Each student who volunteered for the “notebook project” came to school with a laptop computer one week before classes began. The Center organized and conducted two half-days of instruction on how to use the electronic casebooks, how to back up their files, and how to use the software to create full-text electronic files of online database legal research resources. We distributed sets of instructions, prepared by the summer student employees, that focused on ways to use the material that best supported a first-year student’s tasks. The following week, the 28 notebook computer students joined the rest of the 250 first-year day students for orientation.

During the semester, the Center staff met with the students on an individual basis and installed the proper programming files to allow each student to connect to the law school network from within the building through their PCMCIA cards. The law school has more than 1,300 live network nodes scattered throughout the building, in classrooms, and in common areas of the building. With network connectivity, each student can access the online databases, the law school printing services, electronic mail, and the Internet and World Wide Web from the laptop almost anywhere in the building. In effect, a student with a laptop computer and the proper network connectivity software, accessing the network from almost any seat in the building, creates a computer lab anywhere. As supplementary materials became available from individual professors, the Center posted the electronic files on the network, and the students downloaded the files directly to their laptops.
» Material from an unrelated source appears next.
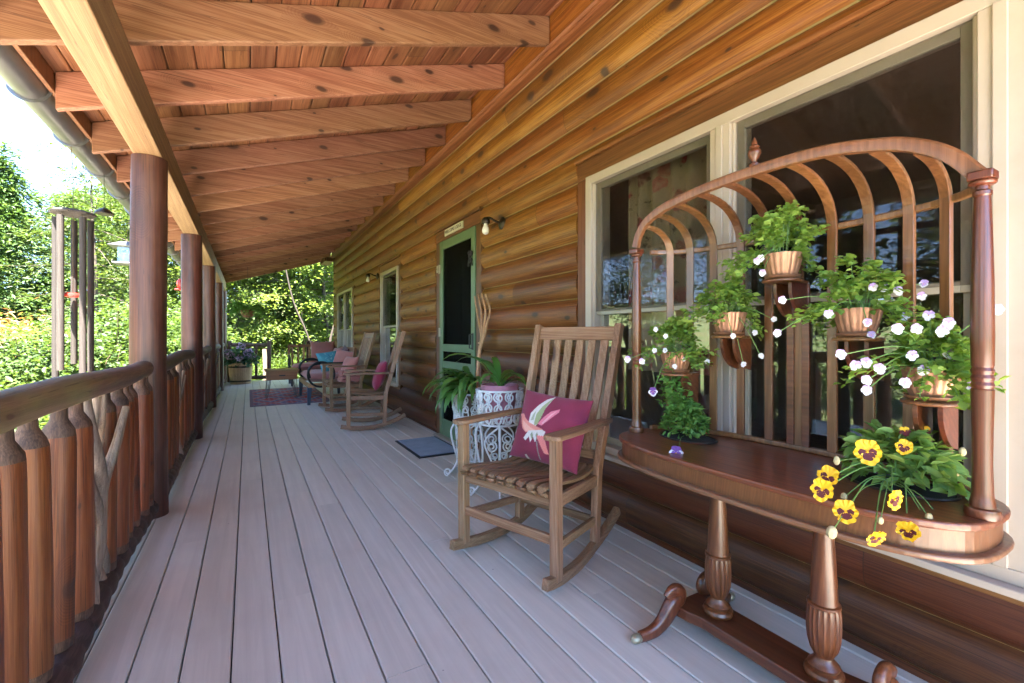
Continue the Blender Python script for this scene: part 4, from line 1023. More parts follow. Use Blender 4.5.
# ------------------------------------------------------------------ rocking chairs
def make_chair(label, loc, rz):
    t = thing('rocking_chair', label, 'rocking chair', loc, rz, 'slatted wooden rocking chairs on the deck')
    def rp(x, z):  # rear post centre line at height z
        if z < .43: return (x*(.245+.005*z/.43), .20+.02*z/.43, z)
        return (x*(.25+.018*(z-.43)/.735), .22+.21*(z-.43)/.735, z)
    for s in (-1, 1):
        mb = MB(); mb.bar((s*.285,-.20,.045),(s*.285,-.205,.655),.042,.046,(0,1,0)); mb.build('leg', M['chair'], t, bevel=.004)
        mb = MB(); mb.sweep([rp(s,.06), rp(s,.25), rp(s,.42), rp(s,.5), rp(s,.8), rp(s,1.168)], [(-.019,-.023),(.019,-.023),(.019,.023),(-.019,.023)], (0,1,0)); mb.build('back_post', M['chair'], t, bevel=.004)
        pts = []
        for i in range(15):
            y = -.285+.735*i/14; z = .026 + max(0,(y-.0))**2/(2*.80)+max(0,-y)**2/(2*1.2)
            pts.append((s*(.285-.04*max(0,(y+.2))/.4 if y < .2 else .245), y, z))
        mb = MB(); mb.sweep(pts, [(-.018,-.024),(.018,-.024),(.018,.024),(-.018,.024)], (0,0,1)); mb.build('rocker', M['chairy'], t, bevel=.006)
        mb = MB(); P = [(.330,-.232),(.322,-.248),(.30,-.255),(.265,-.255),(.248,-.246),(.242,-.228),(.246,-.10),(.252,.10),(.240,.22),(.246,.315),(.290,.315),(.312,.15),(.326,-.05)]
        P = [(s*a, b) for a, b in P]
        if s > 0: P = P[::-1]
        mb.prism(P, .656, .678, lambda u,v,a: (u,v,a)); mb.build('armrest', M['chairy'], t, bevel=.005)
        for z0, z1, h in ((.385,.375,.055),(.19,.175,.038)):
            a = rp(s, z1); mb = MB(); mb.bar((s*.285,-.18,z0),(a[0],a[1]-.018,z1),.022,h); mb.build('side_stretcher', M['chairy'], t, bevel=.003)
    for y, z, w, h in ((-.202,.392,.264,.062),(-.202,.215,.264,.042)):
        mb = MB(); mb.bar((-w,y,z),(w,y,z),.022,h); mb.build('front_stretcher', M['chairx'], t, bevel=.003)
    for z, h in ((.385,.05),(.17,.036)):
        a = rp(1,z); mb = MB(); mb.bar((-a[0]+.018,a[1],z),(a[0]-.018,a[1],z),.022,h); mb.build('rear_stretcher', M['chairx'], t, bevel=.003)
    ns = 9
    for k in range(ns):
        x = -.228+.456*k/(ns-1); f = x/.25
        pts = catmull([(x*1.06,-.232,.408),(x*1.05,-.246,.428),(x*1.04,-.225,.445),(x*1.02,-.12,.437-.008*(1-f*f)),(x,.04,.418-.012*(1-f*f)),(x*.97,.15,.422-.01*(1-f*f)),(x*.95,.225,.436)], 3)
        mb = MB(); mb.ribbon(pts, .041, .014); mb.build('seat_slat', M['seat'], t, bevel=.003)
    a, b = rp(1, 1.075), rp(1, 1.150)
    dd = (Vector(b)-Vector(a)).normalized()
    mb = MB(); mb.sweep([rp(0,1.080), rp(0,1.155)], [(-.25,-.010),(.25,-.010),(.25,.010),(-.25,.010)], (0,1,0)); mb.build('crest_rail', M['chairx'], t, bevel=.004)
    mb = MB(); mb.sweep([rp(0,.47), rp(0,.515)], [(-.233,-.010),(.233,-.010),(.233,.010),(-.233,.010)], (0,1,0)); mb.build('lower_back_rail', M['chairx'], t, bevel=.003)
    for k in range(6):
        x = -.182+.364*k/5; p0 = rp(0,.512); p1 = rp(0,1.083)
        mb = MB(); mb.sweep([(x*.95,p0[1],p0[2]), (x,(p0[1]+p1[1])/2+.014,(p0[2]+p1[2])/2), (x*1.06,p1[1],p1[2])], [(-.0225,-.006),(.0225,-.006),(.0225,.006),(-.0225,.006)], (0,1,0)); mb.build('back_slat', M['chair'], t, bevel=.002)
    return t
c1 = make_chair('nearest rocking chair, pale slatted wood with the bird cushion', (1.246,1.943,0), R(-70))
c2 = copy_tree(c1); c2.location = (1.262,5.76,0); c2.rotation_euler.z = R(-101); c2['label'] = 'rocking chair holding only a plain crimson cushion, middle of the three rockers'
c3 = copy_tree(c1); c3.location = (1.235,7.27,0); c3.rotation_euler.z = R(-88); c3['label'] = 'farthest rocking chair, holding a coral cushion and folded coral throw beside the loveseat'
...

The initial group of 28 students was a diverse group, with a wide-range of backgrounds, previous academic achievement and law school entrance exam scores. They were chosen from a group of 100 volunteers to represent, to the extent possible, a typical first-year student division with a cross-section of ages, gender, and past experience. Some were self-acknowledged computer experts, with significant experience in programming and program usage; others admitted that they had little or no computer experience. Other than periodic meetings, no changes or adjustments were made to these students’ schedules or course requirements; they were required to complete all of the same classes and assignments as the other day students.
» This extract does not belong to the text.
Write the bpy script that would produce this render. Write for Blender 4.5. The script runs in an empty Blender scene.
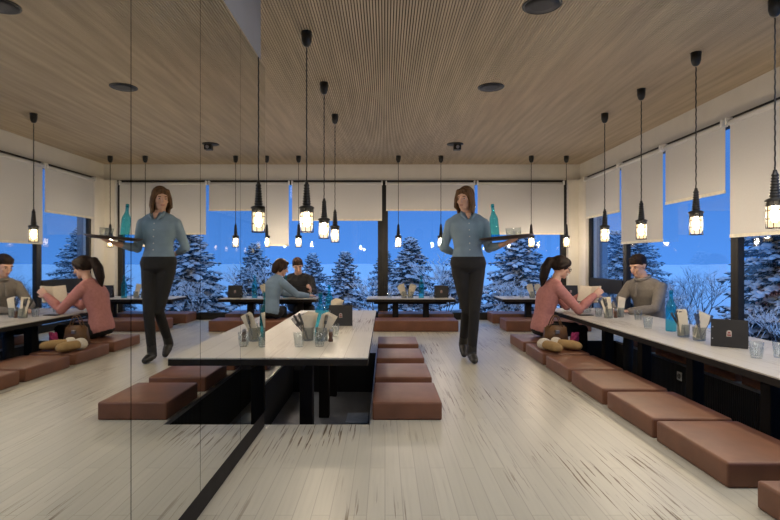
import bpy, bmesh, math, random
from mathutils import Vector as V, Matrix, noise as mnoise
PI = math.pi
S = bpy.context.scene
C = S.collection

# ------------------------------------------------------------------ camera
cam_d = bpy.data.cameras.new('camera')
cam = bpy.data.objects.new('camera', cam_d); C.objects.link(cam)
cam.location = (0, 0, 1.0); cam.rotation_euler = (PI/2, 0, 0)
cam_d.sensor_width = 36; cam_d.lens = 24
cam_d.shift_x = 5/780; cam_d.shift_y = 0
cam_d.clip_start = 0.05; cam_d.clip_end = 400
S.camera = cam

# ------------------------------------------------------------------ view / world / lights
S.view_settings.view_transform = 'Standard'
S.view_settings.look = 'None'
S.view_settings.gamma = 1
S.view_settings.use_curve_mapping = False
S.view_settings.exposure = 0.0
S.cycles.max_bounces = 9
S.cycles.diffuse_bounces = 4
S.cycles.glossy_bounces = 5
S.cycles.transparent_max_bounces = 24
S.cycles.sample_clamp_indirect = 6
BULB = 520.0
WORLD = 1.3

w = bpy.data.worlds.new('twilight'); S.world = w; w.use_nodes = True
nt = w.node_tree; nt.nodes.clear()
out = nt.nodes.new('ShaderNodeOutputWorld'); bg = nt.nodes.new('ShaderNodeBackground')
tc = nt.nodes.new('ShaderNodeTexCoord'); sx = nt.nodes.new('ShaderNodeSeparateXYZ')
cr = nt.nodes.new('ShaderNodeValToRGB')
nt.links.new(tc.outputs['Generated'], sx.inputs[0]); nt.links.new(sx.outputs[2], cr.inputs[0])
e = cr.color_ramp.elements
e[0].position = 0.0; e[0].color = (.075, .25, .72, 1)
e[1].position = 0.16; e[1].color = (.053, .172, .52, 1)
k = e.new(.45); k.color = (.13, .37, .92, 1)
k = e.new(.9); k.color = (.24, .55, 1.15, 1)
nt.links.new(cr.outputs[0], bg.inputs[0]); bg.inputs[1].default_value = WORLD
nt.links.new(bg.outputs[0], out.inputs[0])

def area(name, loc, size, power, col, rot=(0, 0, 0)):
    d = bpy.data.lights.new(name, 'AREA'); d.shape = 'RECTANGLE'; d.size, d.size_y = size
    d.energy = power; d.color = col
    o = bpy.data.objects.new(name, d); C.objects.link(o); o.location = loc; o.rotation_euler = rot
    return o
# added fill lights without fixtures, above the camera and over the open left side
area('fill_light_front', (1.5, 2.2, 2.585), (2.6, .9), 42, (1, .97, .94))
area('fill_light_left', (-2.2, 5.6, 2.585), (1.2, 3.0), 30, (1, .93, .85))

# ------------------------------------------------------------------ materials
def newmat(name):
    m = bpy.data.materials.new(name); m.use_nodes = True
    n = m.node_tree; b = n.nodes['Principled BSDF']
    return m, n, b
def mat(name, col, rough=.6, metal=0., var=.12, scale=18., bump=0., spec=.5, stretch=(1, 1, 1)):
    m, n, b = newmat(name)
    b.inputs['Roughness'].default_value = rough; b.inputs['Metallic'].default_value = metal
    b.inputs['Specular IOR Level'].default_value = spec
    tcn = n.nodes.new('ShaderNodeTexCoord'); mp = n.nodes.new('ShaderNodeMapping'); mp.inputs['Scale'].default_value = stretch
    n.links.new(tcn.outputs['Object'], mp.inputs[0])
    no = n.nodes.new('ShaderNodeTexNoise'); no.inputs['Scale'].default_value = scale; no.inputs['Detail'].default_value = 4
    n.links.new(mp.outputs[0], no.inputs['Vector'])
    r = n.nodes.new('ShaderNodeValToRGB')
    r.color_ramp.elements[0].position = .3; r.color_ramp.elements[1].position = .7
    r.color_ramp.elements[0].color = tuple(max(0, c*(1-var)) for c in col) + (1,)
    r.color_ramp.elements[1].color = tuple(min(1, c*(1+var)) for c in col) + (1,)
    n.links.new(no.outputs[0], r.inputs[0]); n.links.new(r.outputs[0], b.inputs['Base Color'])
    if bump:
        bu = n.nodes.new('ShaderNodeBump'); bu.inputs['Strength'].default_value = bump; bu.inputs['Distance'].default_value = .01
        n.links.new(no.outputs[0], bu.inputs['Height']); n.links.new(bu.outputs[0], b.inputs['Normal'])
    return m
def emit(name, col, s):
    m = bpy.data.materials.new(name); m.use_nodes = True; n = m.node_tree; n.nodes.clear()
    o = n.nodes.new('ShaderNodeOutputMaterial'); e_ = n.nodes.new('ShaderNodeEmission')
    e_.inputs[0].default_value = col + (1,); e_.inputs[1].default_value = s
    n.links.new(e_.outputs[0], o.inputs[0]); return m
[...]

In Fall 1995, the experiment grew to 100 first-year student volunteers. The electronic materials were essentially the same. Where casebooks were not available for conversion to the hypertext format, we obtained the professor’s syllabus to deliver to students electronically.

4.Why Hypertext?

A law student’s goal is to learn the law, essentially to learn enough law to pass an examination. To accomplish this goal, a law student must read assigned cases, respond to questions and discussion in class, and think about, organize and internalize the concepts from class and supplemental readings. To create an integrated theory of the legal issues of each substantive area of law, American students typically take notes about the cases assigned, before, during and after class, often in the margins of the casebook. These personal annotations help students identify and learn the legal theory. Most students then collect these notes and supplemental materials into a personal course outline that they finalize at the end of the semester to use to prepare for final examinations.

The hypertext software program used by the law school for the electronic casebooks is called VIEWS and is produced by Folio Corporation. It is a software package that has been in use by litigators for some time. (From Ronald W. Staudt and Rosemary Shiels, Chicago-Kent 1993, 1994, 1995 Large Firm Survey (1993, 1994, 1995).) VIEWS includes a number of features that allow users to collect, store, retrieve, organize and personalize text. Any word in the infobase can be searched and located through a query feature. In addition, users can create query links that can be used to limit the view of the infobase to certain text. Users can also create highlighters with various colors and font styles that can be applied directly to the text and that can be searched by the individual highlighter. Hypertext links to text within the infobase, to text in another infobase, and to other programs can be embedded anywhere. All of the VIEWS features are available with point and click access; no programming is needed.

Students who use core course material in hypertext format can add personal links to text that they feel is related to create their own paths through the legal material that was never possible in a linear, print medium. Students can identify and follow related issues and ideas to create an intellectual map of the legal theories and relations. They no longer need be passive learners following an author’s mental map of the law. (From research by Marc Nanard & Jocelyn Nanard, Hypertext as a Tool for Information Gathering for Legal Applications, Informatica e diritto, Special Issue, HyperText and Hypermedia in the Law 54(1995).) Identifying related concepts and then adding links within electronic documents fosters the process of uncovering new legal relations and concepts. Students themselves can create a global, cross-discipline view of the law, beginning with their first-year courses. The students' personal overlay mappings and linkings actually add value to the core text and help them create a personal intellectual construction of the law.

Students can "enter" a hypertext casebook at any point and move forward, backward or delve deeper into related concepts; there is no obvious or required beginning or end. The information is not presented in a linear organization. The author can present specific paths through which a student can travel or the students can create their own paths. Because all of the text is available from any point of entry, the students can use the software to follow individual paths, to dig deeper and deeper into interesting or related material.

5.The Chicago-Kent Electronic Casebook Prototype

The Center for Law and Computers designed and prepared the electronic casebooks, drawing on input from students and observations of students and their study habits over many years. The prototype of electronic casebooks includes hypertext links from the text of cases to cited statutory codes and other case references. Links are added to case elisions, the material edited from the primary materials. Students who are interested in reading the whole case have instant access to the case elisions; statutes cited within a case can be read in their entirety; written annotations to other material can be inserted. And cases within the electronic casebook that refer to other cases included in the database link to each other to create an interconnected web of case law. (From Richard A. Matasar & Rosemary Shiels, Electronic Law Students: Repercussions on Legal Education, 29 Valparaiso Univ. L.Rev. 909 (Spring, 1995)).

5.1.Navigation

Although hypertext offers a reader almost endless ways to explore electronic information, the complexity of the exploration can create confusion. For example, if a student follows links deeper and deeper into related material, it may be difficult to remember or understand the first jump, thus creating a feeling of being lost in a hypertext space. The current Chicago-Kent electronic casebook design uses many of the electronic signposts built into the software to orient the student to the material.

For example, VIEWS contains its own Table of Contents window that displays, in a table of contents format, the headings in the infobase. From any place within the text of the electronic book, the student can move to the table of contents to see the entire scope of the book and the location within that construct. From the table of contents headings, the student can jump directly to the appropriate section in the infobase by clicking on the heading text.